SHORT EXERCISE =
Your task is to output the data exactly as it stands.

= = = = = = =

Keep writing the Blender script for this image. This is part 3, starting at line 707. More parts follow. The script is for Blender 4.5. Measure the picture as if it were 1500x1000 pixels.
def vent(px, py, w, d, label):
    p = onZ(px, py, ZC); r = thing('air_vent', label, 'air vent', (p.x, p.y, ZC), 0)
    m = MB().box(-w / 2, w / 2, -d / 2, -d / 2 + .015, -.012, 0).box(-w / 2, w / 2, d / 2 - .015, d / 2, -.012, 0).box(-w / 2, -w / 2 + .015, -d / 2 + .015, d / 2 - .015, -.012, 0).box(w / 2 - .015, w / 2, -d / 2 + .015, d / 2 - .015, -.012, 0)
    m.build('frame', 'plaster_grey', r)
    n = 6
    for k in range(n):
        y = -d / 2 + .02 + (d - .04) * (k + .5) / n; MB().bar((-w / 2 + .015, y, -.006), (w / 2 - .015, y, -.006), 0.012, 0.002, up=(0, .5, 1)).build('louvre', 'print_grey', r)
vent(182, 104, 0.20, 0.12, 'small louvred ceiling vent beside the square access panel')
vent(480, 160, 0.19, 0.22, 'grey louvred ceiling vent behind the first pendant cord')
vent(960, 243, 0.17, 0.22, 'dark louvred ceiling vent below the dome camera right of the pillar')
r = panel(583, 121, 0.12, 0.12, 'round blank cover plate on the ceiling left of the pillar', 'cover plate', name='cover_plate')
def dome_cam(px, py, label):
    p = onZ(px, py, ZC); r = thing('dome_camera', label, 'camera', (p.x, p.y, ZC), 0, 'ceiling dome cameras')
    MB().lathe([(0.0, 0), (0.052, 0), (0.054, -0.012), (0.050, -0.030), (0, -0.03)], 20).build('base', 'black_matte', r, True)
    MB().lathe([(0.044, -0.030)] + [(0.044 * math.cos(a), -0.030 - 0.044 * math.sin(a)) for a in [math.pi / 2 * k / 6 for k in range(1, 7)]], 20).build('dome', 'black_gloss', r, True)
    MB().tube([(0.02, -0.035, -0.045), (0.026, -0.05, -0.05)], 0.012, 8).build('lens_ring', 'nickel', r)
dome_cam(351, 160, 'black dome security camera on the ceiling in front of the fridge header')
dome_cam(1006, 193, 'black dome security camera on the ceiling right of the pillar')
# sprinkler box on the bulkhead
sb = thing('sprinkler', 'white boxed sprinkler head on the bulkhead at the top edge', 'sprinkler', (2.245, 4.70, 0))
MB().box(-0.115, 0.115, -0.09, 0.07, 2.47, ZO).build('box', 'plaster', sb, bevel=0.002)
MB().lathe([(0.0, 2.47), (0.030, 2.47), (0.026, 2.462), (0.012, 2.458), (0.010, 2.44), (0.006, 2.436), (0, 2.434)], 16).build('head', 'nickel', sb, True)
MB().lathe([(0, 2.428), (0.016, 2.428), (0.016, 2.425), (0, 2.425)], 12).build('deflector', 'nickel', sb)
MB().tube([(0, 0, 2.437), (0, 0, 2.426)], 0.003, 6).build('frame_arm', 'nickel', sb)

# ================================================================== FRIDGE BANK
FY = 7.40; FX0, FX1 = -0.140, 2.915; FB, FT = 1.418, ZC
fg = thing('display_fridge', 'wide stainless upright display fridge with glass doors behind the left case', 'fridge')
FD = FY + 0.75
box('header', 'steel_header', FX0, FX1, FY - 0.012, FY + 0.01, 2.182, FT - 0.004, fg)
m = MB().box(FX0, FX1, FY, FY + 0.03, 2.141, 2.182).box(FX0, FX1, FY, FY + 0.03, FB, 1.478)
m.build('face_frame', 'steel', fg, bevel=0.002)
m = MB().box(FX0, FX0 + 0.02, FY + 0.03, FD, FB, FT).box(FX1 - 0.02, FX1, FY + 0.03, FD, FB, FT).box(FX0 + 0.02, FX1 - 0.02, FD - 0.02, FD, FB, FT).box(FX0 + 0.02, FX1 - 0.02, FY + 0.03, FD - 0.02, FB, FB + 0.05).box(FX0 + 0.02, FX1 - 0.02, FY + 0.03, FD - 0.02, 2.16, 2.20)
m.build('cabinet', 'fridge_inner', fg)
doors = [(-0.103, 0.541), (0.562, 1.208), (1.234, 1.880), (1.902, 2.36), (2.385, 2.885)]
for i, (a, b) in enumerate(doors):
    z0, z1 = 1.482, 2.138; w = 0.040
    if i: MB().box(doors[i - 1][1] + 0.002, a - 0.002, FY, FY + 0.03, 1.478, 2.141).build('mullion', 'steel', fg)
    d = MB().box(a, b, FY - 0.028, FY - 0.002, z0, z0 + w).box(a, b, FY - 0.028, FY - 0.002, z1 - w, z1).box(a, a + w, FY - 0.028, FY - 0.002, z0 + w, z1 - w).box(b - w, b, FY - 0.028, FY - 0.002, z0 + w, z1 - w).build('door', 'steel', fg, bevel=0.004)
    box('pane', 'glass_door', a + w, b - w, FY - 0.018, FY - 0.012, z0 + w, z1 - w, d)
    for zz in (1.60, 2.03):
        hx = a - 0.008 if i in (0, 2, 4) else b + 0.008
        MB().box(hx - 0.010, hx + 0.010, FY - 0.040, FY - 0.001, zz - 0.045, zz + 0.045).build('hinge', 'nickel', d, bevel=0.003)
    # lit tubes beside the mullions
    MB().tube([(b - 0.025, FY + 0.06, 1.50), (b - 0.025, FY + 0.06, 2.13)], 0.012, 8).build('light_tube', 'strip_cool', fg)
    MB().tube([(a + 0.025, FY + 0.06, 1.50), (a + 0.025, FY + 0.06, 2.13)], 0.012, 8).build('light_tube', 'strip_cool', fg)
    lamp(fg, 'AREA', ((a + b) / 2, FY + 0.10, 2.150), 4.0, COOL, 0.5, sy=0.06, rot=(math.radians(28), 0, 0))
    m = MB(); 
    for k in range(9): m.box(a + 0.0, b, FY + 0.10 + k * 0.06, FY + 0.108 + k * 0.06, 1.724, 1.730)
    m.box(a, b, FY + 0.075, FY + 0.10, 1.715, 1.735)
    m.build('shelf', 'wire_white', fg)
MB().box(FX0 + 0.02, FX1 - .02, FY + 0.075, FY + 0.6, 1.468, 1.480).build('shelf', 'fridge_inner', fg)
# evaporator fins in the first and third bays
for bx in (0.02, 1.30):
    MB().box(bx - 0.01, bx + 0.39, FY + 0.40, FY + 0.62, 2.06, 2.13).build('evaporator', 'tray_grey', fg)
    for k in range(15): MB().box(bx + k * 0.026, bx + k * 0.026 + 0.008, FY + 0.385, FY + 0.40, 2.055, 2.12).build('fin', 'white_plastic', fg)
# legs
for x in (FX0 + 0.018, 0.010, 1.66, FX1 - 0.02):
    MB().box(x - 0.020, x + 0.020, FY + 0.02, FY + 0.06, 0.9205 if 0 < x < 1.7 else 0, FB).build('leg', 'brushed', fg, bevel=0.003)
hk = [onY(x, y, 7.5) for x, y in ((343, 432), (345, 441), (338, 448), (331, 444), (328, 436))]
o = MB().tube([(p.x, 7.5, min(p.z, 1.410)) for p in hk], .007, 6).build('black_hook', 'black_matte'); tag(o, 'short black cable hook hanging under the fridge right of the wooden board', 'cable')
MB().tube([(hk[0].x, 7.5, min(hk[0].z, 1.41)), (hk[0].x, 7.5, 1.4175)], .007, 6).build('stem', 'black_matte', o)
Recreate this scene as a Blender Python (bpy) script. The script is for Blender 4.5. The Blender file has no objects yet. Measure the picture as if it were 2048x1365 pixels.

= = = = = = =

EXPECTED ANSWER =
Keep writing the Blender script for this image. This is part 3, starting at line 707. More parts follow. The script is for Blender 4.5. Measure the picture as if it were 1500x1000 pixels.
def vent(px, py, w, d, label):
    p = onZ(px, py, ZC); r = thing('air_vent', label, 'air vent', (p.x, p.y, ZC), 0)
    m = MB().box(-w / 2, w / 2, -d / 2, -d / 2 + .015, -.012, 0).box(-w / 2, w / 2, d / 2 - .015, d / 2, -.012, 0).box(-w / 2, -w / 2 + .015, -d / 2 + .015, d / 2 - .015, -.012, 0).box(w / 2 - .015, w / 2, -d / 2 + .015, d / 2 - .015, -.012, 0)
    m.build('frame', 'plaster_grey', r)
    n = 6
    for k in range(n):
        y = -d / 2 + .02 + (d - .04) * (k + .5) / n; MB().bar((-w / 2 + .015, y, -.006), (w / 2 - .015, y, -.006), 0.012, 0.002, up=(0, .5, 1)).build('louvre', 'print_grey', r)
vent(182, 104, 0.20, 0.12, 'small louvred ceiling vent beside the square access panel')
vent(480, 160, 0.19, 0.22, 'grey louvred ceiling vent behind the first pendant cord')
vent(960, 243, 0.17, 0.22, 'dark louvred ceiling vent below the dome camera right of the pillar')
r = panel(583, 121, 0.12, 0.12, 'round blank cover plate on the ceiling left of the pillar', 'cover plate', name='cover_plate')
def dome_cam(px, py, label):
    p = onZ(px, py, ZC); r = thing('dome_camera', label, 'camera', (p.x, p.y, ZC), 0, 'ceiling dome cameras')
    MB().lathe([(0.0, 0), (0.052, 0), (0.054, -0.012), (0.050, -0.030), (0, -0.03)], 20).build('base', 'black_matte', r, True)
    MB().lathe([(0.044, -0.030)] + [(0.044 * math.cos(a), -0.030 - 0.044 * math.sin(a)) for a in [math.pi / 2 * k / 6 for k in range(1, 7)]], 20).build('dome', 'black_gloss', r, True)
    MB().tube([(0.02, -0.035, -0.045), (0.026, -0.05, -0.05)], 0.012, 8).build('lens_ring', 'nickel', r)
dome_cam(351, 160, 'black dome security camera on the ceiling in front of the fridge header')
dome_cam(1006, 193, 'black dome security camera on the ceiling right of the pillar')
# sprinkler box on the bulkhead
sb = thing('sprinkler', 'white boxed sprinkler head on the bulkhead at the top edge', 'sprinkler', (2.245, 4.70, 0))
MB().box(-0.115, 0.115, -0.09, 0.07, 2.47, ZO).build('box', 'plaster', sb, bevel=0.002)
MB().lathe([(0.0, 2.47), (0.030, 2.47), (0.026, 2.462), (0.012, 2.458), (0.010, 2.44), (0.006, 2.436), (0, 2.434)], 16).build('head', 'nickel', sb, True)
MB().lathe([(0, 2.428), (0.016, 2.428), (0.016, 2.425), (0, 2.425)], 12).build('deflector', 'nickel', sb)
MB().tube([(0, 0, 2.437), (0, 0, 2.426)], 0.003, 6).build('frame_arm', 'nickel', sb)

# ================================================================== FRIDGE BANK
FY = 7.40; FX0, FX1 = -0.140, 2.915; FB, FT = 1.418, ZC
fg = thing('display_fridge', 'wide stainless upright display fridge with glass doors behind the left case', 'fridge')
FD = FY + 0.75
box('header', 'steel_header', FX0, FX1, FY - 0.012, FY + 0.01, 2.182, FT - 0.004, fg)
m = MB().box(FX0, FX1, FY, FY + 0.03, 2.141, 2.182).box(FX0, FX1, FY, FY + 0.03, FB, 1.478)
m.build('face_frame', 'steel', fg, bevel=0.002)
m = MB().box(FX0, FX0 + 0.02, FY + 0.03, FD, FB, FT).box(FX1 - 0.02, FX1, FY + 0.03, FD, FB, FT).box(FX0 + 0.02, FX1 - 0.02, FD - 0.02, FD, FB, FT).box(FX0 + 0.02, FX1 - 0.02, FY + 0.03, FD - 0.02, FB, FB + 0.05).box(FX0 + 0.02, FX1 - 0.02, FY + 0.03, FD - 0.02, 2.16, 2.20)
m.build('cabinet', 'fridge_inner', fg)
doors = [(-0.103, 0.541), (0.562, 1.208), (1.234, 1.880), (1.902, 2.36), (2.385, 2.885)]
for i, (a, b) in enumerate(doors):
    z0, z1 = 1.482, 2.138; w = 0.040
    if i: MB().box(doors[i - 1][1] + 0.002, a - 0.002, FY, FY + 0.03, 1.478, 2.141).build('mullion', 'steel', fg)
    d = MB().box(a, b, FY - 0.028, FY - 0.002, z0, z0 + w).box(a, b, FY - 0.028, FY - 0.002, z1 - w, z1).box(a, a + w, FY - 0.028, FY - 0.002, z0 + w, z1 - w).box(b - w, b, FY - 0.028, FY - 0.002, z0 + w, z1 - w).build('door', 'steel', fg, bevel=0.004)
    box('pane', 'glass_door', a + w, b - w, FY - 0.018, FY - 0.012, z0 + w, z1 - w, d)
    for zz in (1.60, 2.03):
        hx = a - 0.008 if i in (0, 2, 4) else b + 0.008
        MB().box(hx - 0.010, hx + 0.010, FY - 0.040, FY - 0.001, zz - 0.045, zz + 0.045).build('hinge', 'nickel', d, bevel=0.003)
    # lit tubes beside the mullions
    MB().tube([(b - 0.025, FY + 0.06, 1.50), (b - 0.025, FY + 0.06, 2.13)], 0.012, 8).build('light_tube', 'strip_cool', fg)
    MB().tube([(a + 0.025, FY + 0.06, 1.50), (a + 0.025, FY + 0.06, 2.13)], 0.012, 8).build('light_tube', 'strip_cool', fg)
    lamp(fg, 'AREA', ((a + b) / 2, FY + 0.10, 2.150), 4.0, COOL, 0.5, sy=0.06, rot=(math.radians(28), 0, 0))
    m = MB(); 
    for k in range(9): m.box(a + 0.0, b, FY + 0.10 + k * 0.06, FY + 0.108 + k * 0.06, 1.724, 1.730)
    m.box(a, b, FY + 0.075, FY + 0.10, 1.715, 1.735)
    m.build('shelf', 'wire_white', fg)
MB().box(FX0 + 0.02, FX1 - .02, FY + 0.075, FY + 0.6, 1.468, 1.480).build('shelf', 'fridge_inner', fg)
# evaporator fins in the first and third bays
for bx in (0.02, 1.30):
    MB().box(bx - 0.01, bx + 0.39, FY + 0.40, FY + 0.62, 2.06, 2.13).build('evaporator', 'tray_grey', fg)
    for k in range(15): MB().box(bx + k * 0.026, bx + k * 0.026 + 0.008, FY + 0.385, FY + 0.40, 2.055, 2.12).build('fin', 'white_plastic', fg)
# legs
for x in (FX0 + 0.018, 0.010, 1.66, FX1 - 0.02):
    MB().box(x - 0.020, x + 0.020, FY + 0.02, FY + 0.06, 0.9205 if 0 < x < 1.7 else 0, FB).build('leg', 'brushed', fg, bevel=0.003)
hk = [onY(x, y, 7.5) for x, y in ((343, 432), (345, 441), (338, 448), (331, 444), (328, 436))]
o = MB().tube([(p.x, 7.5, min(p.z, 1.410)) for p in hk], .007, 6).build('black_hook', 'black_matte'); tag(o, 'short black cable hook hanging under the fridge right of the wooden board', 'cable')
MB().tube([(hk[0].x, 7.5, min(hk[0].z, 1.41)), (hk[0].x, 7.5, 1.4175)], .007, 6).build('stem', 'black_matte', o)
Recreate this scene as a Blender Python (bpy) script. The script is for Blender 4.5. The Blender file has no objects yet. Measure the picture as if it were 2048x1365 pixels.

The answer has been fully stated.